Question & AnswerQ&A (SEC MEMORANDUM CIRCULAR NO. 11, S. OF 2008)
The guidelines cover the determination of retained earnings available for dividend declarations by stock corporations organized under the Corporation Code of the Philippines, including cash dividends, property dividends, and stock dividends.
Retained Earnings refer to accumulated profits from normal and continuous business operations after deducting distributions to stockholders and transfers to capital stock or other accounts as shown in the company's audited financial statements, not based on consolidated statements but the parent company’s statements if applicable.
Unrestricted Retained Earnings are accumulated profits not appropriated for expansion, not restricted by loan agreements, and not required to be retained under special corporation circumstances such as reserves for contingencies.
Outstanding Capital Stock includes all shares issued to stockholders or subscribers, whether fully or partially paid, excluding treasury shares, and is used as a basis for determining restrictions on retained earnings and dividend declarations.
Stock corporations are prohibited from retaining profits exceeding 100% of their paid-in capital except when justified by approved expansion projects, loan agreement restrictions, or special circumstances such as need for contingency reserves.
Dividends must be declared out of unrestricted retained earnings. Corporations cannot declare dividends if they have zero or negative retained earnings (deficit).
Items not available for dividend include share in net income of associates or joint ventures accounted by equity method until dividends are declared, unrealized foreign exchange gains except those on cash, unrealized actuarial gains, fair value adjustments, recognized deferred tax assets until realized, and other PFRS-related unrealized gains.
Listed companies and companies with registered securities must present reconciliation of retained earnings as per Annex aAa of the guidelines in their audited financial statements, covered by an auditor’s report, and describe any appropriations or restrictions on retained earnings.

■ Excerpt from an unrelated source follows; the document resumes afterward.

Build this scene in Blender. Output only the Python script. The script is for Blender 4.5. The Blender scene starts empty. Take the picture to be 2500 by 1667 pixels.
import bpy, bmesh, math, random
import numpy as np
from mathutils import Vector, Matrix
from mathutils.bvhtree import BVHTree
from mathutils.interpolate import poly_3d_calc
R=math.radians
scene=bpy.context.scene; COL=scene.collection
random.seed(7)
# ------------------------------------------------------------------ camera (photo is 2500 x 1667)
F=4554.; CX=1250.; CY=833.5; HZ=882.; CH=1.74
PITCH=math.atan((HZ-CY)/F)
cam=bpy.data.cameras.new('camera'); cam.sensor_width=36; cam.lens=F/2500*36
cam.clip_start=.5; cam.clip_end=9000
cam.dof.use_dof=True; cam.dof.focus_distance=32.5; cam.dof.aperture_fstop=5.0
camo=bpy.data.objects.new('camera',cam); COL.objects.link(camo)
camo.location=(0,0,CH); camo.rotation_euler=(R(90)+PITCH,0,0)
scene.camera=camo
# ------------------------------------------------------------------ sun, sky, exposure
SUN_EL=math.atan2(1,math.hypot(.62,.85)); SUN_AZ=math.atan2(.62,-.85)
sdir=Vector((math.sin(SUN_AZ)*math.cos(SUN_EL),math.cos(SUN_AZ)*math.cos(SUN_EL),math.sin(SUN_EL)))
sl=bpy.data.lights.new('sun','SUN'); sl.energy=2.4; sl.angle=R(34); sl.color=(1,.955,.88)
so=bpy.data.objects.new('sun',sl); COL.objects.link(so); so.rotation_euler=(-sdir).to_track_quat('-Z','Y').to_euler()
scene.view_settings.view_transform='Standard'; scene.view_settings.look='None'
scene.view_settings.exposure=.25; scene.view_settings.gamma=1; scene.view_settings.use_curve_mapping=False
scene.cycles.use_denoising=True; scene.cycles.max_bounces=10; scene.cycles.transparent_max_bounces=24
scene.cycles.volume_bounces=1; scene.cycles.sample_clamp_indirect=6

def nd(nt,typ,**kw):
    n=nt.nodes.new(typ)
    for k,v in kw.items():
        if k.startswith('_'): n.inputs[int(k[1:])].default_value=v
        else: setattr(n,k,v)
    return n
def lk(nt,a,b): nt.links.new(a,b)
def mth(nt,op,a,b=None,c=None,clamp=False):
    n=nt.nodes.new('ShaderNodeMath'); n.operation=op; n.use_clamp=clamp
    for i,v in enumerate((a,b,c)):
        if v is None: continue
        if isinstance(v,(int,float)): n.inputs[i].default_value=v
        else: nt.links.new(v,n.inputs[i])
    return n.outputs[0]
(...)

Any corporation found declaring dividends out of insufficient retained earnings as per these guidelines is subject to appropriate sanctions by the Securities and Exchange Commission.
The reconciliation requirements apply to audited financial statements for periods ending December 31, 2008 and onwards for companies mentioned in Section 6(a) and (b)(1), and to applications for dividend approvals or confirmations filed from December 15, 2008 for companies under Section 6(b)(2).